Equity markets saw early volatility from US–China trade tensions, but sentiment improved with positive trade developments and strong corporate earnings. Commodities were mixed, as gold prices rose on central bank demand and oil prices fell. Meanwhile, the euro weakened against the US dollar, reflecting diverging economic and policy outlooks across regions.

Market activity

In October, we increased our allocation to the new real estate-focused fund, with additions made in two tranches. This now serves as the global property component in our Active Asset Allocation (AAA) and multi-asset funds. This fund tracks major real estate companies in developed markets. These were the only significant active allocation decisions for the month.

Currently, we are close to neutral in equities within multi-asset funds, favouring Asia Pacific over US stocks. In fixed income, we prefer shorter duration and have a slight tilt towards short-term credit over sovereign bonds. Our portfolio also maintains an overweight position in gold.

Equity markets

Global equities delivered positive returns in October. Markets saw early declines due to renewed US–China trade tensions over rare earth mineral export controls, a key element in the artificial intelligence (AI) supply chain.

Sentiment improved following a temporary trade agreement that eased tariffs and restrictions. Strong third-quarter earnings also supported market performance, with the majority of reporting companies exceeding expectations.

By month-end, most MSCI sectors posted gains, led by Information Technology and Health Care, which returned 8.3% and 4.9% respectively. Materials and Real Estate were the worst performers for the month, returning -1.1% and -0.8% in euro terms.

Bonds and interest rates

Softer inflation in October gave the Federal Reserve the confidence to implement a 25-basis point rate cut, bringing its target range down to 3.75–4.00%. However, Jerome Powell indicated that additional cuts in December were uncertain.

Global government bond markets generally saw positive returns, as yields declined across major regions thanks to supportive central bank actions. Still, the US government shutdown and ongoing tariff concerns tempered risk appetite.
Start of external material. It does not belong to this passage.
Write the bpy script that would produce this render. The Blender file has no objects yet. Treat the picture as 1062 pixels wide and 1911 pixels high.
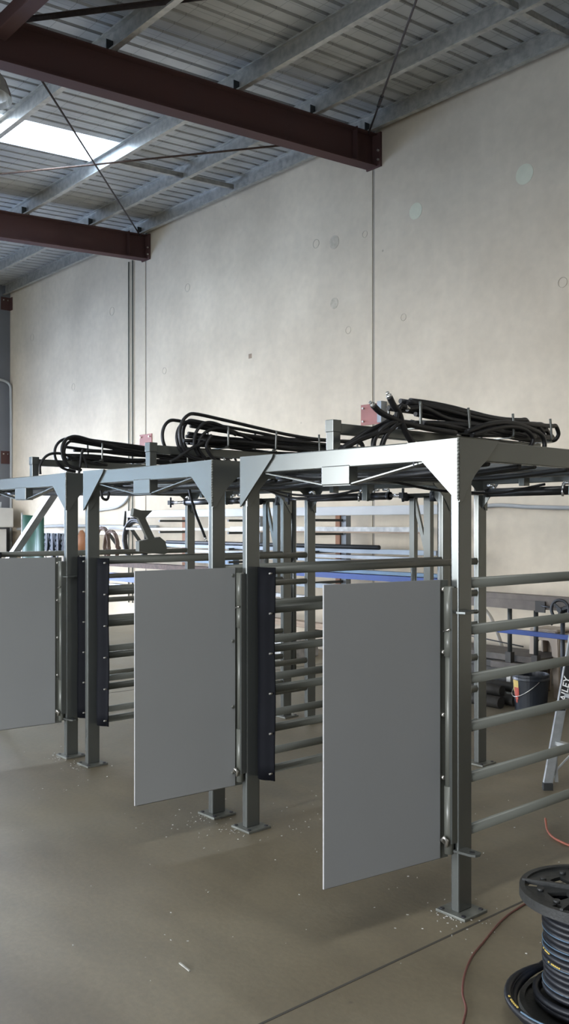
import bpy, math, random
from mathutils import Vector, Matrix
R = math.radians
rnd = random.Random(7)
SC = bpy.context.scene
COL = SC.collection

# ---------------------------------------------------------------- camera numbers
F = 1700.0; YAW = R(41.06); EYE = 1.6; HOR = 978.0; CX = 531.0
FW = (-math.cos(YAW), math.sin(YAW)); RT = (math.sin(YAW), math.cos(YAW))
def ray(x, y):
    r = (x-CX)/F; u = (HOR-y)/F
    return (FW[0]+RT[0]*r, FW[1]+RT[1]*r, u)
def atX(x, y, X):
    a = ray(x, y); t = X/a[0]; return Vector((X, a[1]*t, EYE+a[2]*t))
def atY(x, y, Y):
    a = ray(x, y); t = Y/a[1]; return Vector((a[0]*t, Y, EYE+a[2]*t))
def atZ(x, y, Z):
    a = ray(x, y); t = (Z-EYE)/a[2]; return Vector((a[0]*t, a[1]*t, Z))

# ---------------------------------------------------------------- materials
def newmat(name):
    m = bpy.data.materials.new(name); m.use_nodes = True
    nt = m.node_tree; b = nt.nodes['Principled BSDF']
    return m, nt, b
def nd(nt, t, **k):
    n = nt.nodes.new(t)
    for a, v in k.items(): setattr(n, a, v)
    return n
def mat(name, col, rough=.5, metal=0., var=.08, scale=6., bump=0., bscale=60., col2=None, spec=None, detail=4., rvar=0., stretch=None):
    m, nt, b = newmat(name)
    tc = nd(nt, 'ShaderNodeTexCoord'); no = nd(nt, 'ShaderNodeTexNoise')
    src = tc.outputs['Object']
    if stretch:
        mp = nd(nt, 'ShaderNodeMapping'); mp.inputs['Scale'].default_value = stretch
        nt.links.new(src, mp.inputs[0]); src = mp.outputs[0]
    nt.links.new(src, no.inputs['Vector'])
    no.inputs['Scale'].default_value = scale; no.inputs['Detail'].default_value = detail
    mx = nd(nt, 'ShaderNodeMix', data_type='RGBA')
    rp = nd(nt, 'ShaderNodeMapRange'); rp.inputs[1].default_value = .3; rp.inputs[2].default_value = .7
    nt.links.new(no.outputs[0], rp.inputs[0]); nt.links.new(rp.outputs[0], mx.inputs[0])
    c1 = tuple(max(0, c*(1-var)) for c in col); c2 = col2 if col2 else tuple(min(1, c*(1+var)) for c in col)
    mx.inputs[6].default_value = (*c1, 1); mx.inputs[7].default_value = (*c2, 1)
    nt.links.new(mx.outputs[2], b.inputs['Base Color'])
    b.inputs['Roughness'].default_value = rough; b.inputs['Metallic'].default_value = metal
    if spec is not None: b.inputs['Specular IOR Level'].default_value = spec
    if rvar:
        rr = nd(nt, 'ShaderNodeMapRange'); rr.inputs[3].default_value = rough-rvar; rr.inputs[4].default_value = rough+rvar
        nt.links.new(no.outputs[0], rr.inputs[0]); nt.links.new(rr.outputs[0], b.inputs['Roughness'])
    if bump:
        n2 = nd(nt, 'ShaderNodeTexNoise'); n2.inputs['Scale'].default_value = bscale
        nt.links.new(src, n2.inputs['Vector'])
        bp = nd(nt, 'ShaderNodeBump'); bp.inputs['Strength'].default_value = bump; bp.inputs['Distance'].default_value = .01
        nt.links.new(n2.outputs[0], bp.inputs['Height']); nt.links.new(bp.outputs[0], b.inputs['Normal'])
    return m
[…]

The 10-year US Treasury yield reached a low of 3.95% before ending at 4.08%. The European Central Bank held its rate steady at 2%, confident in the eurozone’s resilience and easing inflation.

Commodities and currencies

Gold rose 3.7% in USD terms in October, supported by heightened concerns over slowing global growth, which boosted demand for safe-haven assets. Early in the month, gold exceeded $4,000 per ounce for the first time.

Currency markets saw the euro weaken against the US dollar, ending the period at 1.154, down from 1.173 in September.

Oil prices fell to their lowest levels since 2021, with WTI ending the month at $60.98 per barrel, pressured by oversupply concerns and increased inventories.

OPEC+ maintained only a modest output increase, but easing geopolitical tensions contributed to weaker prices.